REALLY Harping on things

... on real harps! Right now, as to musical instruments, I own a piano, autoharp, 2 pennywhistles, 3 American Indian wooden whistles, several kazoos, 2 slide whistles, a bowed psaltery, a ukulele, a wooden train whistle, a good size toy piano, and an Appalachian dulcimer. I can actually play some of them. (I used to own an acoustic guitar, a mandolin, a console organ, and a hammered dulcimer.) I may be missing things but I don't think so! I've played piano since I was about 6 years old.

I learned of a harp circle recently, and attended it, even though I don't own a harp. The group is part of the RNSO (Ruth & Naomi Senior Outreach) at a big Presbyterian church near downtown. They meet every Monday afternoon for an hour, and play once a month at a big retirement home. There were 8 ladies, one who's been renting a harp only 2 months, plays no other instrument, and reads only a little bit of music.

I could have ridden the fixed route bus, free, but I wasn't real sure of the place, so it was worth my money to schedule paratransit. Also, Monday was a bit chilly, plus I would have been out after dark, and not seeing well or knowing exactly where the bus stops are in that area, well ... yada, yada ...

As soon as I walked in the door, introduced myself, the lady who was already there asked if I'd like to hold and try her harp! Wow! She turned out to be one of 5 or 6 there who have harpsicles (see http://harpsicleharps.com). These little folk harps weigh less than 5 pounds! They are made by a small family business in Rising Sun, IN. (And speaking of Rising Sun, I just finished reading a book called "Chasing the Rising Sun", by AP correspondent Ted Anthony - you can guess what the book is about - but I digress.)

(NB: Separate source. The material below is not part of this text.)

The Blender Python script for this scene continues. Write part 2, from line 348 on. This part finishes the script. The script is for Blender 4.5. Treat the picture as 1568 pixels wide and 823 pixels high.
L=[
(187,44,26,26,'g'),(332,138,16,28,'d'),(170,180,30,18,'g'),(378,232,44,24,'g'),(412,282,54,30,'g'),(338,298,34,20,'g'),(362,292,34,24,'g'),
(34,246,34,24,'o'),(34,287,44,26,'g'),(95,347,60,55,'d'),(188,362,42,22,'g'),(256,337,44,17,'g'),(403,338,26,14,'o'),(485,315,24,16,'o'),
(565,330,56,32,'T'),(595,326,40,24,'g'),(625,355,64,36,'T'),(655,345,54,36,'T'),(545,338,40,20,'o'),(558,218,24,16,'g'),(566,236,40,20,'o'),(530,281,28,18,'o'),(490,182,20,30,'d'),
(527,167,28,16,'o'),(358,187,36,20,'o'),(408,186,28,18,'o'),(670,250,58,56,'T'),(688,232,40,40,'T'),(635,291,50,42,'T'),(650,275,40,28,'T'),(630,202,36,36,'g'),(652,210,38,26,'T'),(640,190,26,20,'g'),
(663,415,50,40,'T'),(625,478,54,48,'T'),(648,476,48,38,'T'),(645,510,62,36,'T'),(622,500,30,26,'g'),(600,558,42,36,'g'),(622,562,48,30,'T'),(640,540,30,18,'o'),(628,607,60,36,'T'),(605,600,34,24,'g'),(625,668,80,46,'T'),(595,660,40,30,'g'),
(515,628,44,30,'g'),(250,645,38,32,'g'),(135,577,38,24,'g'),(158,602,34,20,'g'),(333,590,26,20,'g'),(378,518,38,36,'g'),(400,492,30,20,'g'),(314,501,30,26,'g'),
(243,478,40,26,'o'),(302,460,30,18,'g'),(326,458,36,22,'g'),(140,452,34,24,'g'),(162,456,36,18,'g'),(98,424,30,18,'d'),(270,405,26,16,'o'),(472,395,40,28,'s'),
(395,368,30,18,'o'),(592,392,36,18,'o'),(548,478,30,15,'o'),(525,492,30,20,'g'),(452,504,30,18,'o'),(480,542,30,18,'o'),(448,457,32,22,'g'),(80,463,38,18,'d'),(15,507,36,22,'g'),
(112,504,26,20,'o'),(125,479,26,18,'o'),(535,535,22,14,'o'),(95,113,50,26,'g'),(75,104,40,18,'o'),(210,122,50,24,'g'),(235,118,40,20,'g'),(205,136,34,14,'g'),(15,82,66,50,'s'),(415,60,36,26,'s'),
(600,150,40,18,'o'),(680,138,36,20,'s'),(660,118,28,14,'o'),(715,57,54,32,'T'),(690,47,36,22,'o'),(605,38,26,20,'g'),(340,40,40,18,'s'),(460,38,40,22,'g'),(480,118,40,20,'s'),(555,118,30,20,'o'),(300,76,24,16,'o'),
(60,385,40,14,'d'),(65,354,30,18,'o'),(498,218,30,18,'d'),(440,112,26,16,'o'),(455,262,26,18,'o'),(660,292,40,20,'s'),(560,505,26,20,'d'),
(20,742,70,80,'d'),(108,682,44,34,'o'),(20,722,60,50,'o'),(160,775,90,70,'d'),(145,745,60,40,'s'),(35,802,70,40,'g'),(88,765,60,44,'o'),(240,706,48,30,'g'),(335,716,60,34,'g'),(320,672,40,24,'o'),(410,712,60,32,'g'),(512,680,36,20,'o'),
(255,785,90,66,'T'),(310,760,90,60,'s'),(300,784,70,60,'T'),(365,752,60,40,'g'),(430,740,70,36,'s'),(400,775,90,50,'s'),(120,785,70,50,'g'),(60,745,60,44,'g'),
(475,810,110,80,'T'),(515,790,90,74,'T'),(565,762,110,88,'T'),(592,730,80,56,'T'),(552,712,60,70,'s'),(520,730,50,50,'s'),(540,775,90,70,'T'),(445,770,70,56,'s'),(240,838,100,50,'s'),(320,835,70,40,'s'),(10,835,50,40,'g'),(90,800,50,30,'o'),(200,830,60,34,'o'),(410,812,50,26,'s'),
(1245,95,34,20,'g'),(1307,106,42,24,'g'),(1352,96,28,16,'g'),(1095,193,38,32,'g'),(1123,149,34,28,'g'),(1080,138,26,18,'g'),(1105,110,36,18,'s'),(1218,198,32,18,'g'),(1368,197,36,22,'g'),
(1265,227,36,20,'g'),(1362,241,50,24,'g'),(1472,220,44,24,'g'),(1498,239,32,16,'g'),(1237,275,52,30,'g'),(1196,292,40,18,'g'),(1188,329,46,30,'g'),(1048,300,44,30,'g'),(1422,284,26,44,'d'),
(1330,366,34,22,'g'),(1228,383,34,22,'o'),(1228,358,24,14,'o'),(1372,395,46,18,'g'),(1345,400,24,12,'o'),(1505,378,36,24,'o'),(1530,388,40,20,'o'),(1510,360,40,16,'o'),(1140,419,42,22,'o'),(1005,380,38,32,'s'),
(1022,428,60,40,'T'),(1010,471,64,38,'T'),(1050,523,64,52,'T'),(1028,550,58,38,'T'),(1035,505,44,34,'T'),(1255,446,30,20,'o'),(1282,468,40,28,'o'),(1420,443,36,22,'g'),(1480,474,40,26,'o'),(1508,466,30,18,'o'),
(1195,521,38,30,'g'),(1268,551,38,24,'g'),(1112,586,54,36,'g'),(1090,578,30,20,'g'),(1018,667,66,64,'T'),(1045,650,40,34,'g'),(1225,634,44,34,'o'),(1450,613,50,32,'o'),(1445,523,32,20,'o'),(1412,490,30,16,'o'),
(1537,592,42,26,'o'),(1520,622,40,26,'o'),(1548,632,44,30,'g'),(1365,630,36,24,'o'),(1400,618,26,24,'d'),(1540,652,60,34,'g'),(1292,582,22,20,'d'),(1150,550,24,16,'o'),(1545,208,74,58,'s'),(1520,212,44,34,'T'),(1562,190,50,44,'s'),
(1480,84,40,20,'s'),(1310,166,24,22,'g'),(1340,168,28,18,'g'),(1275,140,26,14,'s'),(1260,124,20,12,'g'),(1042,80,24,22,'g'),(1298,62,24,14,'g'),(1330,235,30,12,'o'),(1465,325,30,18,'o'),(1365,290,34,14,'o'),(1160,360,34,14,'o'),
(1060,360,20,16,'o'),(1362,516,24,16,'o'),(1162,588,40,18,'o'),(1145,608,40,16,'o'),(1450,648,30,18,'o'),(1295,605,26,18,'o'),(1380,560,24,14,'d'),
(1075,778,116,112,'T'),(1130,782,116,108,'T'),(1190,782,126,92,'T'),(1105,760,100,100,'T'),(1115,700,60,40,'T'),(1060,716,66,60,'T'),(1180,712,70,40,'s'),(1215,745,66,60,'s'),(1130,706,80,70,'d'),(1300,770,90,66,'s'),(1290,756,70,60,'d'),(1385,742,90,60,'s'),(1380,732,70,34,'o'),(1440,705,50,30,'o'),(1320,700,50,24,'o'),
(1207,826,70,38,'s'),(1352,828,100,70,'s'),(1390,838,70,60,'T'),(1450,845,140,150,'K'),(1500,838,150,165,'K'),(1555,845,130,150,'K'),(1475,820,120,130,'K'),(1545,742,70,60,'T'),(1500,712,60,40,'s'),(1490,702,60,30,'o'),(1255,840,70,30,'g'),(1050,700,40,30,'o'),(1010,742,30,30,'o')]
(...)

For you who know something about music, the group plays everything in "C" (or "A minor" of course). They were working on "Edelweiss", "America the Beautiful", "O Danny Boy/You Raise Me up", and "I've Been Working on the Railroad".

Grace had a natural maple harpsicle; Mary's was light blue; the other harpsicles there were black.

I ordered a sharpsicle today (it has levers so you can play in 4 major keys and their minors) - natural maple but knowing me - and the fact that the natural maple one looked like light tan blah cardboard - I'll probably paint something on it eventually!

Here's a couple of pictures I took Monday night (yes, I got their permission). I did wander around, but I was sitting between Mary with the light blue harp, and Grace with the natural maple harp. The lady in the center back in the right picture is Lynn, who teaches computers in blind rehab at the VA. She's the one who told me about the group. She has no music in front of her because she is totally blind. I once asked her husband how many harps she has. Bill said "too many". She has 4!

2 comments:

Ted said...

Hope you enjoyed the book!

--Ted Anthony

Netagene said...

Oh yes, I most certainly enjoyed the book! I pick it up and open it anywhere just to "hear" Georgia Turner and others singing! Now I need to buy the Alan Lomax compilation!